Julia Gerasimenko, a high school student from New Haven’s Hopkins School who took part in the YMUN conference, said Tharoor’s speech brought home the importance of the United Nations.

“He inspired us to work hard during the conference by showing that the UN really does matter in the world,” she said.

Starting on Thursday night, students participated in committee sessions on topics including sports and the environment, China’s human rights violations, and nuclear proliferation in Iran.

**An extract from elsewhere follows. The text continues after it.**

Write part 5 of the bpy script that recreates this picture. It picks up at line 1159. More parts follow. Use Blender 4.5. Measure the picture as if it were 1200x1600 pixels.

Each high school was assigned one or more countries to represent, Gershkoff said, and students met in groups that ranged in size from about 10 students to more than 100.

Tiffany Wan ’07, a moderator for the conference and chair of the YIRA Speaker’s Committee, said she enjoyed the opportunity to help high school students learn about global politics.

“Being a moderator is fun,” she said. “You get to interact with high school kids and open them up to the world of international relations.”

But the Model UN structure permits only a simulation of the inner workings of the real United Nations, Wan said.

“It’s obviously only a model,” she said. “There’s only so much you can do that’s going to be realistic.”

Margaret Willis, a chaperone from the Crofton House School in Vancouver, Canada, said she was impressed with YIRA’s organization of the conference.

“Considering they’re Yale students, they’re quite up to the task,” she said. “They’ve done their homework.”

In addition to the sessions, the student delegates had the option to take tours of the Yale campus. A dance was held for the students on Saturday night.

Lauren French, a high school delegate from The Benjamin School in Palm Beach, Fla., said she enjoyed visiting campus, but she wished that some of the Yalies involved in the conference had been more relaxed.

“I think that some of the chairs took the entire conference too seriously, and it limited the fun that some of the kids had,” she said. “[But] I thought the conference was a lot of fun.”

The conference ended on Sunday afternoon with closing ceremonies at the Omni Hotel on Temple Street.